Il brunch americano non è un buffet, non più dalla fine degli anni ’80 per quanto riguarda i grandi alberghi. Forse lo è ancora nel Nebraska ma chi ha voglia di arrivare fin là a verificare? Il Nebraska, poi, non è molto attraente.

Il vero brunch negli Usa prevede il servizio e propone variazioni di pancake con limone e ricotta, ad esempio. Cereali, uova (eggs Benedict, con bacon, spinaci) insalate e qualcosa di grigliato, tipo asparagi con uovo. Grits, una specie di polenta con molto burro, French toast e via dicendo, dipende dalle zone. Oltre al caffè americano si servono Bloody Mary (notoriamente una mano santa in caso di over drinking) e Champagne che piace ovunque un po’ a tutti e fa tanto chic. A San Francisco andare al brunch è quasi uno sport ma, ripeto, il concetto è ben diverso da quello nostro di importazione.

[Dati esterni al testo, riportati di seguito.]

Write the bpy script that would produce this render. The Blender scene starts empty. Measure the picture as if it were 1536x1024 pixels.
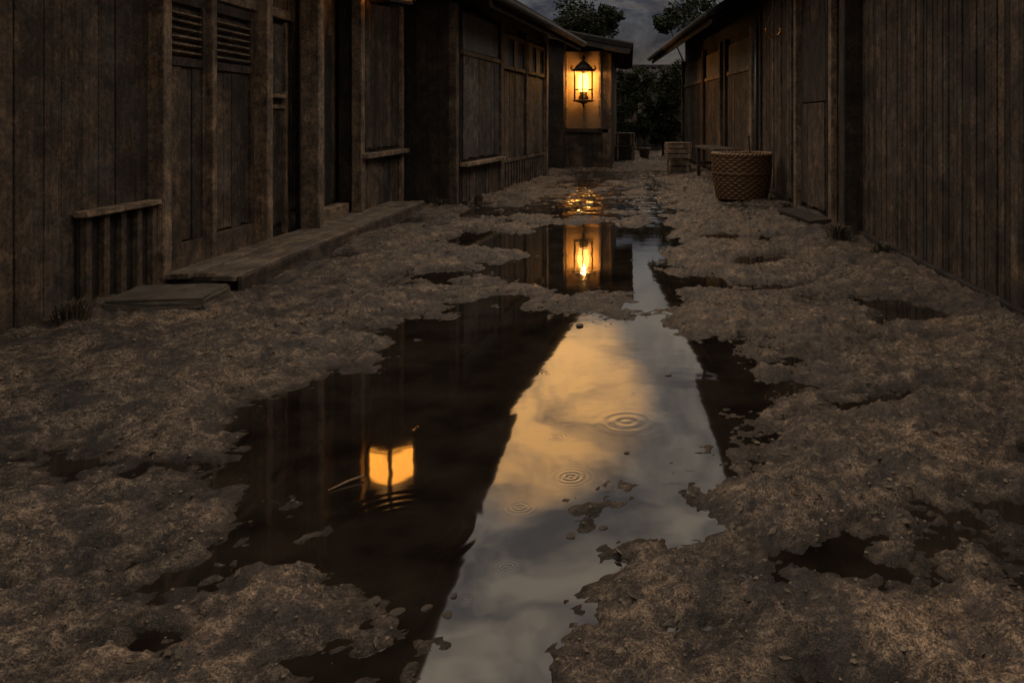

Il brunch addicted nostrano, che per semplificare chiameremo boy-brunch, più che unire il concetto di breakfast a quello di lunch, mette insieme il pranzo con la cena, come si suol dire e per fare questo deve mostrarsi abile e performante nel tenere in equilibrio, su un unico piatto, un multistrato di pasta al forno pietrificata, cozze fredde, cubetti di Emmenthal sudato, cous- cous fossile, insalata di riso preparata coi sottaceto, tanti bei würstelini e, prima che se le pappino quegli altri furbacchioni, una manciata abbondante di mozzarelline fritte nel Paraflu, quelle che hanno riempito le tasche dei produttori di Gaviscon. Il re degli avanzi dà il meglio di sé ogni domenica ma sul quotidiano se la cava benissimo anche all’apericena, dove si mangia come al brunch a dire il vero, solo che qui l’atmosfera è un’altra storia. Sul calar della sera la faccenda si fa più intrigante e, quando scatta il rimorchio dell’aperi-girl, talvolta, sono scintille. Sì ma la bolletta chi la paga? Guarda se non gli tocca accendere un aperimutuo.